For pulling an Evan Bayh and learning all the wrong lessons from the Massachusetts special election:
I think we do go slower on health care. People do not understand it. It is so big it is beyond their comprehension. And if you don't understand it when somebody tells you it does this or it does that and it's not true, you tend to believe it, even though it isn't true. It's hard to debunk all of the myths that are out there. In my view when people are earning, when their home is secure, when their children are going to school, and they are relatively satisfied with their life and there's a problem like health care – they want it solved. It doesn't threaten them. The size of this bill threatens them. And that's one of the problems that's got to be straightened out.
This is ridiculous. So let me ridicule it.
Health-care reform should be dropped because it's too complicated and because people are more worried about the economy?
Uh, no.
The specific elements of reform may be complicated, if hardly incomprehensible, but Democrats have done a lousy job explaining them to the American people.
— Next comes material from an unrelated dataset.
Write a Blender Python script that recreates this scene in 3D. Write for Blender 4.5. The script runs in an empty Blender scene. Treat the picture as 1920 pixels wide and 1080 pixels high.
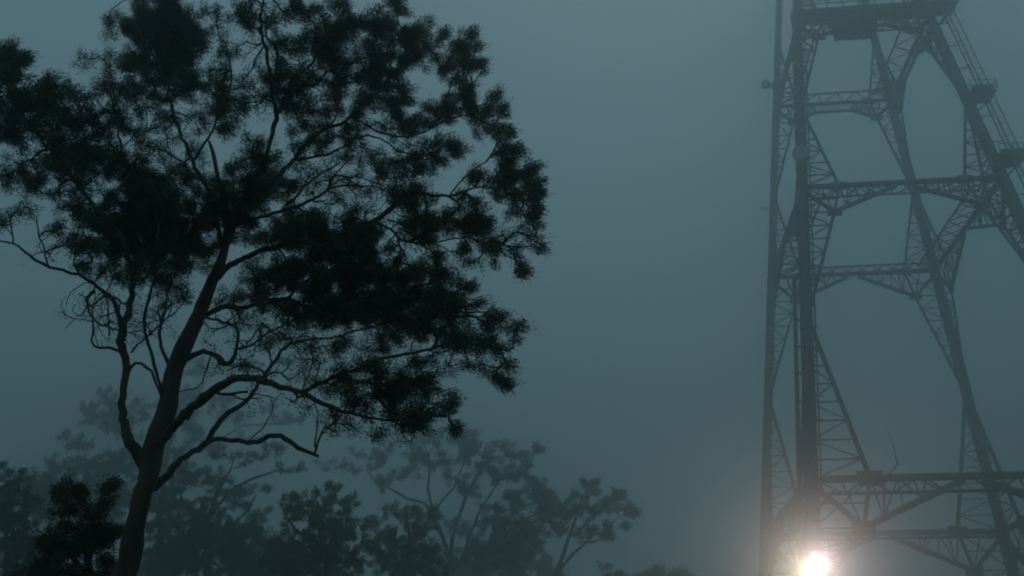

Maybe they should try instead of just giving up.
People are certainly worried about the economy, not least about the atrocious job situation, as well as about education, but how is health care, which tens of millions of American do not have in any adequate way, and which is sinking the economy and placing immense financial pressures on so many, not as pressing a problem as education? Yes, people want to go to school, and they want their children to go to school, but what does education mean if you're not healthy enough to take advantage of it?
To me, Feinstein just doesn't seem to grasp the primacy of health care, and health itself, when it comes to the happiness and well-being of the American people. Indeed, she treats it like an afterthought, as if it's just a sort of technical problem that can be put off until people are otherwise "satisfied." But how are people supposed to be satisfied if they don't have health insurance, if they don't have access to adequate care, if they're being denied treatment by their insurance companies, if the cost of health care is bankrupting them. Feinstein seems to be wildly out of touch with reality, and with the vast majority of the American people -- and her comments are appallingly condescending. She, after all, doesn't have to worry about anything, does she? She has a job, she has a lot of money, she has a nice home, surely, and she has access to the best health care all her money can buy.
It's disgusting, really, especially coming from a Democrat.
Besides, lest we forget, both the House and Senate have already passed reform legislation. Now it's a matter of getting a bill to Obama, preferably the Senate bill approved as is by the House.
Maybe, in the meantime, Feinstein can pull herself away from her privileged life and help explain what reform is all about and how Americans will ultimately benefit from it.